21 de febrero de 2009
A nadie en su sano juicio se le ocurriría proponer la despenalización del infanticidio. Nadie con la cabeza en su sitio se atrevería a defender el derecho de la mujer a deshacerse de su hijo recién nacido antes de que cumpla, por ejemplo, un mes. Sin embargo, millones de personas ven de lo más natural hablar del "derecho al aborto" y legislar para que quede simplemente al libre albedrío de la mujer embarazada, el continuar o no con la gestación dentro de unos plazos determinados.
El aborto no es más que una forma de infanticidio, desde un punto de vista moral. Ya pueden decir lo que quieran la ciencia, los políticos o las religiones. Un embrión es un ser vivo que crece y se desarrolla desde el instante mismo de la fecundación. Como tal ser vivo, no es propiedad de la madre ni del padre, menos aún del Estado o de Dios. Y un feto, por pequeño que sea, no se diferencia en gran cosa de un recién nacido excepto en su tamaño o en el hecho de estar dentro o fuera del vientre de su madre.
Si matar a un niño es el crimen más horrendo que se pueda imaginar, ¿qué se puede decir del acto de extraer a un embrión o un feto del vientre de la madre para impedir su desarrollo y nacimiento? ¿No es eso matar? Yo diría que sí. Y con esto no pretendo que se encarcele a las mujeres que abortan. No estoy hablando de leyes ni de castigos, sino de la necesidad de tomar conciencia de lo que el aborto significa.

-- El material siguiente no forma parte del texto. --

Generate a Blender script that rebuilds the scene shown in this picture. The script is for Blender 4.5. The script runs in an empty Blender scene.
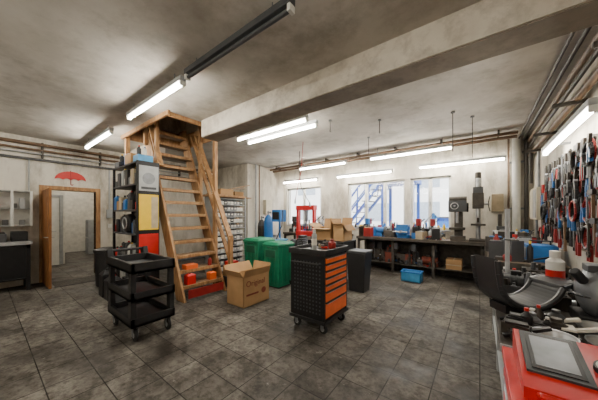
import bpy, bmesh, math, random
from mathutils import Vector, Matrix, Euler
R=math.radians
# ---------------------------------------------------------------- materials
def lin(c):
    if isinstance(c,str):
        c=[int(c[i:i+2],16)/255 for i in (0,2,4)]
    return tuple(((v/12.92) if v<=0.04045 else ((v+0.055)/1.055)**2.4) for v in c)
MC={}
def M(name,col,rough=.5,metal=0.,var=.18,scale=9.,bump=.0,emit=0.,detail=6):
    if name in MC: return MC[name]
    m=bpy.data.materials.new(name); m.use_nodes=True
    nt=m.node_tree; b=nt.nodes['Principled BSDF']
    c=lin(col)
    b.inputs['Roughness'].default_value=rough; b.inputs['Metallic'].default_value=metal
    tc=nt.nodes.new('ShaderNodeTexCoord'); n=nt.nodes.new('ShaderNodeTexNoise')
    n.inputs['Scale'].default_value=scale; n.inputs['Detail'].default_value=detail
    nt.links.new(tc.outputs['Object'],n.inputs['Vector'])
    r=nt.nodes.new('ShaderNodeValToRGB')
    r.color_ramp.elements[0].position=.3; r.color_ramp.elements[1].position=.7
    r.color_ramp.elements[0].color=(*[v*(1-var) for v in c],1)
    r.color_ramp.elements[1].color=(*[min(1,v*(1+var*.6)) for v in c],1)
    nt.links.new(n.outputs['Fac'],r.inputs['Fac']); nt.links.new(r.outputs['Color'],b.inputs['Base Color'])
    if bump:
        bp=nt.nodes.new('ShaderNodeBump'); bp.inputs['Strength'].default_value=bump; bp.inputs['Distance'].default_value=.01
        nt.links.new(n.outputs['Fac'],bp.inputs['Height']); nt.links.new(bp.outputs['Normal'],b.inputs['Normal'])
    if emit:
        b.inputs['Emission Color'].default_value=(*c,1); b.inputs['Emission Strength'].default_value=emit
    MC[name]=m; return m
def dirty(name,c1,c2,c3,rough=.85,s1=.7,s2=4.,bump=.25,p=(.38,.66),amt=.6,zs=1.):
    m=bpy.data.materials.new(name); m.use_nodes=True
    nt=m.node_tree; b=nt.nodes['Principled BSDF']; b.inputs['Roughness'].default_value=rough
    tc=nt.nodes.new('ShaderNodeTexCoord'); mp=nt.nodes.new('ShaderNodeMapping'); mp.inputs['Scale'].default_value=(1,1,zs)
    nt.links.new(tc.outputs['Object'],mp.inputs[0])
    n1=nt.nodes.new('ShaderNodeTexNoise'); n1.inputs['Scale'].default_value=s1; n1.inputs['Detail'].default_value=8; n1.inputs['Roughness'].default_value=.65
    n2=nt.nodes.new('ShaderNodeTexNoise'); n2.inputs['Scale'].default_value=s2; n2.inputs['Detail'].default_value=10; n2.inputs['Roughness'].default_value=.72
    nt.links.new(tc.outputs['Object'],n1.inputs['Vector']); nt.links.new(mp.outputs[0],n2.inputs['Vector'])
    r=nt.nodes.new('ShaderNodeValToRGB'); r.color_ramp.elements[0].position=p[0]; r.color_ramp.elements[1].position=p[1]
    r.color_ramp.elements[0].color=(*lin(c2),1); r.color_ramp.elements[1].color=(*lin(c1),1)
    nt.links.new(n1.outputs['Fac'],r.inputs['Fac'])
    r2=nt.nodes.new('ShaderNodeValToRGB'); r2.color_ramp.elements[0].position=.36; r2.color_ramp.elements[1].position=.54
    r2.color_ramp.elements[0].color=(amt,amt,amt,1); r2.color_ramp.elements[1].color=(0,0,0,1)
    nt.links.new(n2.outputs['Fac'],r2.inputs['Fac'])
    mx=nt.nodes.new('ShaderNodeMixRGB'); mx.inputs[2].default_value=(*lin(c3),1)
    nt.links.new(r2.outputs['Color'],mx.inputs[0]); nt.links.new(r.outputs['Color'],mx.inputs[1])
    nt.links.new(mx.outputs[0],b.inputs['Base Color'])
    bp=nt.nodes.new('ShaderNodeBump'); bp.inputs['Strength'].default_value=bump; bp.inputs['Distance'].default_value=.01
    nt.links.new(n2.outputs['Fac'],bp.inputs['Height']); nt.links.new(bp.outputs['Normal'],b.inputs['Normal'])
    return m
WALL=dirty('plaster_wall','e2ded3','c9c2b4','8f8777',amt=.75,s2=2.4,zs=.35)
CEIL=dirty('ceiling_plaster','d3cfc7','b2ada4','958e83',s1=.7,s2=1.5,amt=.75,bump=.4)
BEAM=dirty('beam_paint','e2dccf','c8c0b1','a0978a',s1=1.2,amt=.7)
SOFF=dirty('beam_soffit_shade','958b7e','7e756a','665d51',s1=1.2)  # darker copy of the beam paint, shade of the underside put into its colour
def floor_mat():
    m=bpy.data.materials.new('floor_tiles'); m.use_nodes=True; nt=m.node_tree; b=nt.nodes['Principled BSDF']
    tc=nt.nodes.new('ShaderNodeTexCoord'); br=nt.nodes.new('ShaderNodeTexBrick')
    br.offset=0; br.squash=1
    br.inputs['Scale'].default_value=1; br.inputs['Brick Width'].default_value=.33; br.inputs['Row Height'].default_value=.33
    br.inputs['Mortar Size'].default_value=.005; br.inputs['Mortar Smooth'].default_value=.3; br.inputs['Bias'].default_value=0
    br.inputs['Color1'].default_value=(*lin('817d77'),1); br.inputs['Color2'].default_value=(*lin('67635d'),1); br.inputs['Mortar'].default_value=(*lin('2f2b28'),1)
    nt.links.new(tc.outputs['Object'],br.inputs['Vector'])
    def noise(sc,p0,p1,c0,c1,prev,f=1.,det=10,mode='MULTIPLY'):
        n=nt.nodes.new('ShaderNodeTexNoise'); n.inputs['Scale'].default_value=sc; n.inputs['Detail'].default_value=det; n.inputs['Roughness'].default_value=.74
        nt.links.new(tc.outputs['Object'],n.inputs['Vector'])
        r=nt.nodes.new('ShaderNodeValToRGB'); r.color_ramp.elements[0].position=p0; r.color_ramp.elements[1].position=p1
        r.color_ramp.elements[0].color=(*c0,1); r.color_ramp.elements[1].color=(*c1,1)
        nt.links.new(n.outputs['Fac'],r.inputs['Fac'])
        mx=nt.nodes.new('ShaderNodeMixRGB'); mx.blend_type=mode; mx.inputs[0].default_value=f
        nt.links.new(prev,mx.inputs[1]); nt.links.new(r.outputs['Color'],mx.inputs[2]); return n,mx.outputs[0]
    n,o=noise(.9,.42,.56,(.40,.38,.36),(1.,.99,.97),br.outputs['Color'])
    _,o=noise(3.5,.41,.53,(.48,.46,.44),(1,1,1),o,.95)
    _,o=noise(16,.38,.54,(.40,.38,.36),(1,1,1),o,.85)
    _,o=noise(9,.62,.70,(0,0,0),(.15,.145,.135),o,1.,8,'ADD')
    nt.links.new(o,b.inputs['Base Color'])
    mr=nt.nodes.new('ShaderNodeMapRange'); mr.inputs['From Min'].default_value=.40; mr.inputs['From Max'].default_value=.56; mr.inputs['To Min'].default_value=.42; mr.inputs['To Max'].default_value=.9
    nt.links.new(n.outputs['Fac'],mr.inputs['Value']); nt.links.new(mr.outputs['Result'],b.inputs['Roughness'])
    bp=nt.nodes.new('ShaderNodeBump'); bp.inputs['Strength'].default_value=.35; bp.inputs['Distance'].default_value=.006; bp.invert=True
    nt.links.new(br.outputs['Fac'],bp.inputs['Height']); nt.links.new(bp.outputs['Normal'],b.inputs['Normal'])
    b.inputs['Specular IOR Level'].default_value=.25
    return m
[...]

Más de cien mil infanticidios por la vía del aborto se cometen cada año en España. No sé cuántos millones, en el mundo. Una sociedad que tolera, permite o facilita tamaña carnicería es una sociedad llena de Herodes, por acción u omisión. Todos somos Herodes. El llanto de los sacrificados no cesará en nuestras conciencias. La sangre de los no nacidos acabará por ahogarnos.